Initially books were donated and shipped with little regard for what they were or where they went. College textbooks ended up at a grammar school.

"It used to be, 'They'll find some use for them,' " Plonski said.

As the charity grew, staffers began recycling outdated books rather than shipping them, and sorting the ones that went overseas so that elementary schools got storybooks and universities received textbooks. Books now are sorted into approximately 30 categories.

'Excellent ideas fully implemented'

Books for Africa has forged partnerships with U.S. corporations — including Cargill, Pepsi, Boeing and Medtronic — that cover shipping costs. It joined forces with North Mankato-based Capstone Publishing and Lerner Publishing Group in Minneapolis to send their excess inventory to Africa. Thomson Reuters, which has an office in Eagan, agreed to donate books for law libraries through the charity.
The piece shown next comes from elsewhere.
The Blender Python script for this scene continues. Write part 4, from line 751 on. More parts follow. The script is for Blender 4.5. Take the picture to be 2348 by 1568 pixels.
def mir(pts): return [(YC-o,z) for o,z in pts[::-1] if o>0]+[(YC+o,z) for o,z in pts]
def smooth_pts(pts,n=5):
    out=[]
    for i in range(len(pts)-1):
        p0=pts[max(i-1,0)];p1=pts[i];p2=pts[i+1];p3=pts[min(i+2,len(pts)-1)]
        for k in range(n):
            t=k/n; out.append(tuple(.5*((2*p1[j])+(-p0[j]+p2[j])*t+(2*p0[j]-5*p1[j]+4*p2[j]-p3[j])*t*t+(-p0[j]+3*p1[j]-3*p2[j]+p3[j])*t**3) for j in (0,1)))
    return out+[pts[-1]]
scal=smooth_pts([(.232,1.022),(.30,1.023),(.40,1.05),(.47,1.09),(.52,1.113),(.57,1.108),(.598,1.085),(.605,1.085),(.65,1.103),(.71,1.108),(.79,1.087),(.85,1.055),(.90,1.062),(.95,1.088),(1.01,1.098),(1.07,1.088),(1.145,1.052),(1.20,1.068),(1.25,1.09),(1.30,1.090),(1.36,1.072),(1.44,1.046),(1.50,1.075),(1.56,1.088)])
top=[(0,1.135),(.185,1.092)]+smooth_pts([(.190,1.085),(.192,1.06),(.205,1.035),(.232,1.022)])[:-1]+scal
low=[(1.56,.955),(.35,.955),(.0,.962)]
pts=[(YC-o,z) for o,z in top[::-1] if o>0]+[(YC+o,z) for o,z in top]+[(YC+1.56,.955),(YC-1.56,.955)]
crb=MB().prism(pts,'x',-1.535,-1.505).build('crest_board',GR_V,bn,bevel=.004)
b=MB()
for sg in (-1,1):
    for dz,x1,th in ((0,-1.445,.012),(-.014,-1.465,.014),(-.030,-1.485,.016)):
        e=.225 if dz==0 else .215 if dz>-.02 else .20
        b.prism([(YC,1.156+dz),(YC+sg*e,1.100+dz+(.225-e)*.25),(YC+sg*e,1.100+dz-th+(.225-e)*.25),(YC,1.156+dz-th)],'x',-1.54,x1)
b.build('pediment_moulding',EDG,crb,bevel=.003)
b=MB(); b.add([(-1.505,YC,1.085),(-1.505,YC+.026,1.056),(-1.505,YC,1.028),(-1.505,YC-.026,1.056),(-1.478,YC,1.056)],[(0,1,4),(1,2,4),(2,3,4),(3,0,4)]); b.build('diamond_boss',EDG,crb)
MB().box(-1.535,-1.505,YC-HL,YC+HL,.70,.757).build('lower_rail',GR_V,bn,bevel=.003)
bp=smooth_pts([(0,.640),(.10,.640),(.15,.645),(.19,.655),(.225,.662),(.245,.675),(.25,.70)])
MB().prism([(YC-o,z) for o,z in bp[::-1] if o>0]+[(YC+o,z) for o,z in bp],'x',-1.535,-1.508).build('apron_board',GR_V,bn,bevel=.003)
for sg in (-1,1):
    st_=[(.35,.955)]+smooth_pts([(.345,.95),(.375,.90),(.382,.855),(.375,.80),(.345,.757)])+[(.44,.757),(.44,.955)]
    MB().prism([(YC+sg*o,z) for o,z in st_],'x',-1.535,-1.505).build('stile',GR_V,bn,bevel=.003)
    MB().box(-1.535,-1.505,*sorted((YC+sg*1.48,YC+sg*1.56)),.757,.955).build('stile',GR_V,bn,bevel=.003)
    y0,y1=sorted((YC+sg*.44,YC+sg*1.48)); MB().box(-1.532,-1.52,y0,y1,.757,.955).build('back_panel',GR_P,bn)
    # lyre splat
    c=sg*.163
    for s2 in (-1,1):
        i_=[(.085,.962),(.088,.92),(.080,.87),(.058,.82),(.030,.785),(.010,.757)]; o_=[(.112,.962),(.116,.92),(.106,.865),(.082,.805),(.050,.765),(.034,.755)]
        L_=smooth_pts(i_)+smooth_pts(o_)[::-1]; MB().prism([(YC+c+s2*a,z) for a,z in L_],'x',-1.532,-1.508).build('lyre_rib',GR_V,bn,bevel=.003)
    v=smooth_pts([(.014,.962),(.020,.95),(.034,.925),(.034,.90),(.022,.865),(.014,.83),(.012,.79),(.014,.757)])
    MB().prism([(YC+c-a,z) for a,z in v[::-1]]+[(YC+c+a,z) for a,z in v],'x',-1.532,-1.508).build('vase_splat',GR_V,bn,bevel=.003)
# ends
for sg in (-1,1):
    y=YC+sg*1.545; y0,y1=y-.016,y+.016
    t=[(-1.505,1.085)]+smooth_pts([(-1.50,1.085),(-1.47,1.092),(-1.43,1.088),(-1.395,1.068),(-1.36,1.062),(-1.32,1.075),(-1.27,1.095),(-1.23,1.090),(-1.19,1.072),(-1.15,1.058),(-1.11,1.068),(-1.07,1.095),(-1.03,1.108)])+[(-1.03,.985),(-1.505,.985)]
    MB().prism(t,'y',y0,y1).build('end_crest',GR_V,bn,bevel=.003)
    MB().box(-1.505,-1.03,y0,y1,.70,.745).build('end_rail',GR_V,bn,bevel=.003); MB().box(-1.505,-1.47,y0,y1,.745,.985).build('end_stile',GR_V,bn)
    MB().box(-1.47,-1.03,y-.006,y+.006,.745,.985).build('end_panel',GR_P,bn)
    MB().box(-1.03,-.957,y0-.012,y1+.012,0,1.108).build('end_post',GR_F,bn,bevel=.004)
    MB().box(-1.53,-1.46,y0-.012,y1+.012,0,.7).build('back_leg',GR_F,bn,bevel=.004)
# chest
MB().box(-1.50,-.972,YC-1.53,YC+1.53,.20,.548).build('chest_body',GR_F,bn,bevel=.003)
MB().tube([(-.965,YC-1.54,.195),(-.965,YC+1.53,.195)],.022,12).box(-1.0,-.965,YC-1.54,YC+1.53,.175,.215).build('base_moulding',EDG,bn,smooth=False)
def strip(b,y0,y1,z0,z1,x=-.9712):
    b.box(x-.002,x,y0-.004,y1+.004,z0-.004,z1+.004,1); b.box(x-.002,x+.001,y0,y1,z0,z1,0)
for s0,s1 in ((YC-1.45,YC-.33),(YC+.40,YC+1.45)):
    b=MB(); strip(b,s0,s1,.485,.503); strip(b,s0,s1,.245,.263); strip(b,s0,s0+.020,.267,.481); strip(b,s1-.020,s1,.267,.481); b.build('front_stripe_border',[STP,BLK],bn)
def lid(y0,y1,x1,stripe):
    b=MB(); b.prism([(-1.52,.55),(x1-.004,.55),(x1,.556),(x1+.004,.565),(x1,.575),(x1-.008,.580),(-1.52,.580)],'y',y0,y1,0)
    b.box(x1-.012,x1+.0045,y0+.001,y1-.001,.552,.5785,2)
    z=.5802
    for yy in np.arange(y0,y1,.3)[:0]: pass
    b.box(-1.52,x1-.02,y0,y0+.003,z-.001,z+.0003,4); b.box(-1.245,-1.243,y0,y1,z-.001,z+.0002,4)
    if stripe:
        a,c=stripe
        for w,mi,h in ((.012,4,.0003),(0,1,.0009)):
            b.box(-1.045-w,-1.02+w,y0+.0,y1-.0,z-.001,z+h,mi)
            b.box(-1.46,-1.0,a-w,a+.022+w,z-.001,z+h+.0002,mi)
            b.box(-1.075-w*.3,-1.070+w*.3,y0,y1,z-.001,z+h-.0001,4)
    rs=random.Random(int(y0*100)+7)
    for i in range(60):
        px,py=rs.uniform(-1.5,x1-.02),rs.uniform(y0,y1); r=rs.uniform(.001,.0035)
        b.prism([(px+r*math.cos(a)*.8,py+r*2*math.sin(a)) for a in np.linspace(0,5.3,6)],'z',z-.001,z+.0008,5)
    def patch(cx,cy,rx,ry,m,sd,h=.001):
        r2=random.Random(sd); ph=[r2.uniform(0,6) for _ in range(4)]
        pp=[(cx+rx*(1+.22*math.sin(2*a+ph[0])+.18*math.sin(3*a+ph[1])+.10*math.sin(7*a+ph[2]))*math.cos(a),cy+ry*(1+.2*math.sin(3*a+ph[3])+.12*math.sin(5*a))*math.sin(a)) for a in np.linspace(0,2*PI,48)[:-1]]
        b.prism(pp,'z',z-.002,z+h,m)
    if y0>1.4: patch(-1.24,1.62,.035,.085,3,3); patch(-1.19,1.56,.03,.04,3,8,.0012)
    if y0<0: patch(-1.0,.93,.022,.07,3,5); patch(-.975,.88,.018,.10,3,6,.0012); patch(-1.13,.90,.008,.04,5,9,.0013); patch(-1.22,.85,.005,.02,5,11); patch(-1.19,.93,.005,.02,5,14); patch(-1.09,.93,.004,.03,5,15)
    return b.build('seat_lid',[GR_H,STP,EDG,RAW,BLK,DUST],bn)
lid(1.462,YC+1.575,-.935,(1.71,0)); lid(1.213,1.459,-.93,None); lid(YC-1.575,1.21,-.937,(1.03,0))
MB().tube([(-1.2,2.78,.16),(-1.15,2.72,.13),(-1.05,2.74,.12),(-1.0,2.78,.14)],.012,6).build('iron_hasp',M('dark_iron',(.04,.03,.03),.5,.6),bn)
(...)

Books for Africa also created alliances with federal agencies such as the Peace Corps and U.S. embassies, as well as nonprofits, social service agencies and African schools. That kept costs down and used existing community connections to better understand the need for books.

In 2018, Books for Africa expects to deliver at least one shipment of books to every country on the African continent. A 2015 World Bank report emphasized the urgent need for textbooks in sub-Saharan Africa: "No other input is likely to be more cost effective than making high-quality learning materials available to all students."

"To be successful in life, you don't need a million good ideas, you need one or two excellent ideas fully implemented," Plonski said. "I think of Books for Africa as one of those excellent ideas fully implemented."

As for Warth, this month he's celebrating the anniversary by hiking up Table Mountain in Cape Town, South Africa, touring the island where Nelson Mandela was imprisoned — and visiting schools helped by Books for Africa.